* _Exercise description_:
Quote only the lines from the top of the listing below down to and including the line with "scene = bpy.context.scene".

* _Dataset extract_:

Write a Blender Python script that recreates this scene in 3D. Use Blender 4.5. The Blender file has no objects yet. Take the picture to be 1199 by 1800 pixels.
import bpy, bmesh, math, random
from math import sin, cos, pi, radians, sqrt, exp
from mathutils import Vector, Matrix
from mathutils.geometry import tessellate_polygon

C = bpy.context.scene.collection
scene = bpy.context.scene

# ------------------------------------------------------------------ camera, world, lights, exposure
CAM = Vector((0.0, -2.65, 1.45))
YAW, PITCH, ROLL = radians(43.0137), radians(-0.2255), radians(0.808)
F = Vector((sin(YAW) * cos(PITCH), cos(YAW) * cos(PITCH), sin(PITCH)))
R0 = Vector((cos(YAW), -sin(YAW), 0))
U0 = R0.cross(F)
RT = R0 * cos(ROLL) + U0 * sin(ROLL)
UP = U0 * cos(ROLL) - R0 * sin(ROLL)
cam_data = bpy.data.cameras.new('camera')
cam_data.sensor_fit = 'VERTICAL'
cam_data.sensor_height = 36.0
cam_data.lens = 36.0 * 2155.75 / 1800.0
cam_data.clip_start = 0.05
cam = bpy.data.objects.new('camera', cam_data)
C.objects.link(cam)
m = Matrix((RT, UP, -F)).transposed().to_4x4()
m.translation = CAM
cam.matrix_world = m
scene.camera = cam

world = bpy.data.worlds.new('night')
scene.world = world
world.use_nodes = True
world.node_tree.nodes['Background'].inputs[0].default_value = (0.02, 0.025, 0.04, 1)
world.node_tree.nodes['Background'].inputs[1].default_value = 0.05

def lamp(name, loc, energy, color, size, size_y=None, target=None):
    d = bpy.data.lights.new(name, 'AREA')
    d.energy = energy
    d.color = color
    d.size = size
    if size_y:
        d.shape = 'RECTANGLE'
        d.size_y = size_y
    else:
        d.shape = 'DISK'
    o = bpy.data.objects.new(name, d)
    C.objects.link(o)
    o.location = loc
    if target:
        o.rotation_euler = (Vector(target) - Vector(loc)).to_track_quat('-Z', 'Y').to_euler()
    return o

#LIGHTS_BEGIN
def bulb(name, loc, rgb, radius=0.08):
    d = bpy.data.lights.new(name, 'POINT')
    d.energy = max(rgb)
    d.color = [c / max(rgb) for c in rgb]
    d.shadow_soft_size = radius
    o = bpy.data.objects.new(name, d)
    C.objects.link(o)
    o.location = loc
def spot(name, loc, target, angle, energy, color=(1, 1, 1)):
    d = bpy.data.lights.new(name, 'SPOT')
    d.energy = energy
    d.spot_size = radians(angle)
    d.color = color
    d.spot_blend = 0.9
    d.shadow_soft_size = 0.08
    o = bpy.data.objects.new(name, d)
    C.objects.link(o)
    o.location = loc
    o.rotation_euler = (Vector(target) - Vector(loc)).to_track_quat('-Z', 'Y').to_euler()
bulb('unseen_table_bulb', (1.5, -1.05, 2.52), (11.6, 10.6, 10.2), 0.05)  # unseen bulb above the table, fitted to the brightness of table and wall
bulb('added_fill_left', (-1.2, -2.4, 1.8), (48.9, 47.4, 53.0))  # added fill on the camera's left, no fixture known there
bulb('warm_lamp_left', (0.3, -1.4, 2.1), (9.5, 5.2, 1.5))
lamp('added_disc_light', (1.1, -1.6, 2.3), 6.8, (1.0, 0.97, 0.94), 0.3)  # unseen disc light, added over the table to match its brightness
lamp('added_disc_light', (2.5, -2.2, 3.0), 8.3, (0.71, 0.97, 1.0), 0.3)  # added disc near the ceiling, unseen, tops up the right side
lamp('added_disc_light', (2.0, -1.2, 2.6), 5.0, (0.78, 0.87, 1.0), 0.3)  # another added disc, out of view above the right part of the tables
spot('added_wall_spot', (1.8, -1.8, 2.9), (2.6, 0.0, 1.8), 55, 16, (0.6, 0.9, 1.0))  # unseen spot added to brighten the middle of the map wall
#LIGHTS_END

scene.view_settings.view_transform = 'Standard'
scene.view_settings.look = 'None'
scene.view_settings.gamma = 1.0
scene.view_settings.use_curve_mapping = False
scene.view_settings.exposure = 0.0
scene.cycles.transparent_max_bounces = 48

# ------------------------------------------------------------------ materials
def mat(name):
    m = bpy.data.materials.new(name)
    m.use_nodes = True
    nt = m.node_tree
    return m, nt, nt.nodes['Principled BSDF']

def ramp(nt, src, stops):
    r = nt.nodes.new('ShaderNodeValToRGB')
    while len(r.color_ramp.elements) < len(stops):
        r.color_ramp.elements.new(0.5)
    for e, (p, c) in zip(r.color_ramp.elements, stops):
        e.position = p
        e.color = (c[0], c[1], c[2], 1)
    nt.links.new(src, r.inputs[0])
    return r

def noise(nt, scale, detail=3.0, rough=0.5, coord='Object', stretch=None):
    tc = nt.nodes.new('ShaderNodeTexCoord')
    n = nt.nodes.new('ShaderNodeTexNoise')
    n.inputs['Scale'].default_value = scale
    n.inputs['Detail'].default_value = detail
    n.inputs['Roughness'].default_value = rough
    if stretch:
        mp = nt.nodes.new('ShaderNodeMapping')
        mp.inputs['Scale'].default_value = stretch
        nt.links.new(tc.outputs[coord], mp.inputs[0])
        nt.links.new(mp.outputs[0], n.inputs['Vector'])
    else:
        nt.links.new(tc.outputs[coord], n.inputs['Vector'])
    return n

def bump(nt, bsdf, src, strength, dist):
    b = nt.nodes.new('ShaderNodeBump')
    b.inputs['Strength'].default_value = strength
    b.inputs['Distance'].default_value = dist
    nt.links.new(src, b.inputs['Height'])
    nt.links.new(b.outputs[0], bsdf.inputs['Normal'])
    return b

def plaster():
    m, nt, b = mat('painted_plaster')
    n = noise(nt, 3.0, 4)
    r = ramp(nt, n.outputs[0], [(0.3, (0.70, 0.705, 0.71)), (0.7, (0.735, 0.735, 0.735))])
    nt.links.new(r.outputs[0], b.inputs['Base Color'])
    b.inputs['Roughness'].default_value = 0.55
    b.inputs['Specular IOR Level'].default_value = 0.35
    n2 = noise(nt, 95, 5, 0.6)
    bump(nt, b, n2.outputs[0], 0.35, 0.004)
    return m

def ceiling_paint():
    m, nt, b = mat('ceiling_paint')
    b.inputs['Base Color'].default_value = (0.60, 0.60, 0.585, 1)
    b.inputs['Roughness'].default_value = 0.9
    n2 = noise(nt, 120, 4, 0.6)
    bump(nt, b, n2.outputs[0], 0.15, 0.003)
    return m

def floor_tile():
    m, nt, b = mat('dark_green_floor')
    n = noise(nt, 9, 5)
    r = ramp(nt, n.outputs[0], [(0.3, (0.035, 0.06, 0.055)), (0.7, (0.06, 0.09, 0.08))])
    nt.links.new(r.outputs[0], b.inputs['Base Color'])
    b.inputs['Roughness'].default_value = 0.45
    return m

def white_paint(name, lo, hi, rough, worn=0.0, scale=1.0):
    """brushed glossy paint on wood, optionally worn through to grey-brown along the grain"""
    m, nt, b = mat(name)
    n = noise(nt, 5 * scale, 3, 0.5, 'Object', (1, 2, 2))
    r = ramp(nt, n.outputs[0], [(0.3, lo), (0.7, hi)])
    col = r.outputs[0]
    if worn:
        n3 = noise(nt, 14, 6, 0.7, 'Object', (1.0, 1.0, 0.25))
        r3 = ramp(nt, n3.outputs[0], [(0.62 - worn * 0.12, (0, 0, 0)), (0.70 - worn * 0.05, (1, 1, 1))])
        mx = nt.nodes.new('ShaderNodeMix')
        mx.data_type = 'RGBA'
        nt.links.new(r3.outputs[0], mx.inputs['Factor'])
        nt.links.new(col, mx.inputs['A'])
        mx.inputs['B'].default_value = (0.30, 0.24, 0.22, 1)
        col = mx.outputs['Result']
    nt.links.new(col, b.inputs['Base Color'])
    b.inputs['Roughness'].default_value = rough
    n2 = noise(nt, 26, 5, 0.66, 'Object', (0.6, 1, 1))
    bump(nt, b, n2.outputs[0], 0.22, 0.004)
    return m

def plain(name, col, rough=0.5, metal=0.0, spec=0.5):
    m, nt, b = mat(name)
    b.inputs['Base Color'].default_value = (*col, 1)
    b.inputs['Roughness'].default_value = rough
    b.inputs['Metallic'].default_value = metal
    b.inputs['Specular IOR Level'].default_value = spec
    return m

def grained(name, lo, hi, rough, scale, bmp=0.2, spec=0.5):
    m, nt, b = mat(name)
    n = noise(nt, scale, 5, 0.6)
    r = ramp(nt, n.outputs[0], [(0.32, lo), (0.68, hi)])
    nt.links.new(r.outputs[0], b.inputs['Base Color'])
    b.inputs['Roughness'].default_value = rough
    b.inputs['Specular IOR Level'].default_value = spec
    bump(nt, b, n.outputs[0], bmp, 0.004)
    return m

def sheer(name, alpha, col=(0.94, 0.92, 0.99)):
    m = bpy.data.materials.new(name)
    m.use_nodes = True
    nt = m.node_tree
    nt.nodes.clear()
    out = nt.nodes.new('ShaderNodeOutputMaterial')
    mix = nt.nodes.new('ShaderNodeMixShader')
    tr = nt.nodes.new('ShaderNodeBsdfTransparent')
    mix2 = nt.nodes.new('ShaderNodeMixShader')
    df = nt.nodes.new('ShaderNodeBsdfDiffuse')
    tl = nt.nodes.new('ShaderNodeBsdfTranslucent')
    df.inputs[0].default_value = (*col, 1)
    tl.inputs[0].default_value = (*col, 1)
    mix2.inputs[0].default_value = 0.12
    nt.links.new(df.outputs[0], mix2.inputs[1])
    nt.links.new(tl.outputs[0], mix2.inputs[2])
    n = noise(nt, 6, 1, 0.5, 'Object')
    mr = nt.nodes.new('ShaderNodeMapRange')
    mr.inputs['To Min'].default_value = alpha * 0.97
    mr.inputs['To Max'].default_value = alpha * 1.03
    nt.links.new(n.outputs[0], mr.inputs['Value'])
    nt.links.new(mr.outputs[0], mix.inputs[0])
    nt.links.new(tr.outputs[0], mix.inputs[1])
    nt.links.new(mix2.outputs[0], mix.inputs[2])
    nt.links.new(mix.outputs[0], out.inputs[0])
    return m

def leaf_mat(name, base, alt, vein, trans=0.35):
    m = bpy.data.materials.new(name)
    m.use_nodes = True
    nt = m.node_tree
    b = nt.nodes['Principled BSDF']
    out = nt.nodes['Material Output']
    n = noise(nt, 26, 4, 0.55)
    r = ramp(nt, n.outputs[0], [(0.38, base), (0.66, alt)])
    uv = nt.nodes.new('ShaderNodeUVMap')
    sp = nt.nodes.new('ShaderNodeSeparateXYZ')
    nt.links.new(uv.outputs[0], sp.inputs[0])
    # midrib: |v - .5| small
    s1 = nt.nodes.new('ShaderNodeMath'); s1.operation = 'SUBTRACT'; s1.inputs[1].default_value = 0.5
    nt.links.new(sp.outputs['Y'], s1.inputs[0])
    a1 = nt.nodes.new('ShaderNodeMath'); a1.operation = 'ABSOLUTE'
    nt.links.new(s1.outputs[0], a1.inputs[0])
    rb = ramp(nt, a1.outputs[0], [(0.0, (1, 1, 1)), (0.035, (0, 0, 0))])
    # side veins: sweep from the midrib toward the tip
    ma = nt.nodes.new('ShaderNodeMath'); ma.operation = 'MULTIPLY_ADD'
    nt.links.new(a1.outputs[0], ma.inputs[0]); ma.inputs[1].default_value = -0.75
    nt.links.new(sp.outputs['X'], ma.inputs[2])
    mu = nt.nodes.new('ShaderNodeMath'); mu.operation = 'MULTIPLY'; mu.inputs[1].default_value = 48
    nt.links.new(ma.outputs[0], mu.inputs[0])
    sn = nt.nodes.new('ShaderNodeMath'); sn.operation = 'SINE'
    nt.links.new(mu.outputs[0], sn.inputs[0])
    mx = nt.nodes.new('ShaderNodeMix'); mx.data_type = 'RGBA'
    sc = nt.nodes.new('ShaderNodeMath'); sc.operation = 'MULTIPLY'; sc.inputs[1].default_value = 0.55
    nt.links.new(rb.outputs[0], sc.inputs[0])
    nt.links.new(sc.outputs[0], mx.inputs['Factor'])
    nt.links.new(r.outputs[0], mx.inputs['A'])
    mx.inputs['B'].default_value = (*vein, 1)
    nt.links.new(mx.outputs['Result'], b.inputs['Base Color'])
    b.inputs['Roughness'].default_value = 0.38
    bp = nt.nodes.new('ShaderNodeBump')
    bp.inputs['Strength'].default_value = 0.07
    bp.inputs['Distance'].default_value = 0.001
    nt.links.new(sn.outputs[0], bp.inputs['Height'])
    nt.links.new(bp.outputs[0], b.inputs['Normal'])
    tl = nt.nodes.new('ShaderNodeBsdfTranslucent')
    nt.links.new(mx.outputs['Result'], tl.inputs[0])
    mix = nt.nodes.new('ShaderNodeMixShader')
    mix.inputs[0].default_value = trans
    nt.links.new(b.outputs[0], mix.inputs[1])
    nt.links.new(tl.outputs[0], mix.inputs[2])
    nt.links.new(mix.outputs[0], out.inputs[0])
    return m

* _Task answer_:
Write a Blender Python script that recreates this scene in 3D. Use Blender 4.5. The Blender file has no objects yet. Take the picture to be 1199 by 1800 pixels.
import bpy, bmesh, math, random
from math import sin, cos, pi, radians, sqrt, exp
from mathutils import Vector, Matrix
from mathutils.geometry import tessellate_polygon

C = bpy.context.scene.collection
scene = bpy.context.scene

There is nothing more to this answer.